Bull Market to Resume in 2016

And now we are behaving hysterically at the prospect of just one? It’s a bit of a joke, really… We might have a wobbly few weeks when they do move, but I’m sure the Fed will stroke us like you wouldn’t believe and the markets will settle down, and most probably go to a new high.
-Jeremy Grantham on the Fed’s eventual first rate hike. (8/6/15) http://on.ft.com/1InJDDg

In May, I wrote that I was looking for a “5-15% multi-month correction to refresh the current bull market”. My cautiousness was based on a bull market that had not experienced at least a 10% correction in 3 years, a corporate earnings recession, excessively bullish sentiment, and deteriorating breadth..

Since then the market finally declined by a meaningful 14%. Also, the current decline in year-over-year S&P 500 earnings (by 14%), which can entirely be traced to both a strong US dollar and a collapse in energy prices, is likely to be the worst that we will see. According to the calculations of Thomas Lee, a Fundstrat Global Advisors LLC stock forecaster, the dollar’s rise this year has subtracted $10 per S&P 500 share. U.S. corporate profits would have grown by 8% without the impact of the strong dollar. Similarly, ex-energy S&P-500 earnings have grown 5% indicating that most US corporations are still prospering.

In fact, the past two years are among only four years out of the last thirty that the US dollar index registered double-digit declines. It would seem highly unlikely that the US dollar will continue to rise without taking a pause. Similarly, if the year ended today the price of light sweet crude oil would have suffered its third worst annual decline after 2008 and 2014 in thirty years. Again, it is highly unlikely for a major asset class to experience a massive move in the same direction for three consecutive years. On the other hand, if the US dollar and oil prices are stable in 2016 then earnings should resume its upward trajectory given the US economy’s decent growth.

US Dollar Index Oil (WTIC)
2014 -13.1% -45.6%
2015 (ytd) -12.0% -33.4%

If forward earnings estimates stop being cut, then the current PE multiple of 16 looks reasonable and in-line with the long-term average.

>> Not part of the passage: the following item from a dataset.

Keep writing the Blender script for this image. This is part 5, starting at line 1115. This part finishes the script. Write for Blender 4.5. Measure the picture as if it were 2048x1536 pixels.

But if the forward PE multiple is juxtaposed with historically low levels of interest rates, then there is a good chance that multiples can rise.

As seen in the following Investors Intelligence poll, the recent correction has erased the high levels of bullishness that existed during the past few years and has created excessive pessimism, which should also support equity prices.

Investors Intelligence Survey

Market breadth remains my only concern, though it was encouraging to see during Friday’s sell-off that breadth did not make a lower low.

Market Breadth

My own expectation for 2016 is that the US dollar will be stable (+/- under 5%), oil will range between $30 to $60 per barrel, interest rates will be somewhat higher, US economic growth will pick up to 3%+, and the rest of the world will continue to be weak. Under such a scenario, I estimate S&P 500 companies to earn $110-120/share next year leading analysts to pencil in $130/share for 2017. If forward multiples rise to 17 or 18 to reflect receding worries of a US recession and a rapid tightening of monetary policy, then I believe that the S&P 500 can reach between 2200 to to 2350 next year.

According to Sam Stovall, a U.S. equity strategist at S&P Capital IQ:

“For 2016 I don’t see another flat year, nor would history say that flat years typically follow flat years. In fact, there have been 10 times since World War II in which the S&P 500 rose or fell by 3 percent or less. In the subsequent year the S&P 500 rose in price 80 percent of the time and posted an average annual increase of nearly 13 percent and was flat only once. We think that the S&P 500 will close 2016 at 2,250, representing a mid-to-high-single digit price appreciation.”

Given the market’s flat performance in 2015, the upper end of of my range, which corresponds to a high single-digit to double-digit percentage gain looks more likely. As I tweeted, my bullish outlook allowed me to get 100% invested near the bottom of the market’s decline last quarter. Although, I trimmed my position during the ensuing rally back towards the highs in expectation of turbulence as we approached the Fed’s first rate hike in nine years, the sell-off last week allowed me to rebuild a 90% long position.

Reducing net long exposure to 90% from 100% with $SPX at 1990.
9/16/15, 1:31 PM
Reducing net long exposure to 75% from 90% with $SPX at 2075
10/23/15, 10:16 AM
I bought near lows, believing this is not a bear mkt. But with $SPX just 2% below ATH I also think more time is needed before breaking out
10/23/15, 10:20 AM
Back to 90% net long at 2010 on $SPX. I believe bull market is ready to resume.
12/21/15, 4:09 PM

The closure of extraordinarily easy monetary policy has brought on the long awaited stock market correction. But, as opined by Jeremy Grantham in the quote at the beginning of this post, make no mistake about the Fed’s intentions: it remains the market’s friend. And once the market realizes it, the bull market will resume – it is only a matter of time!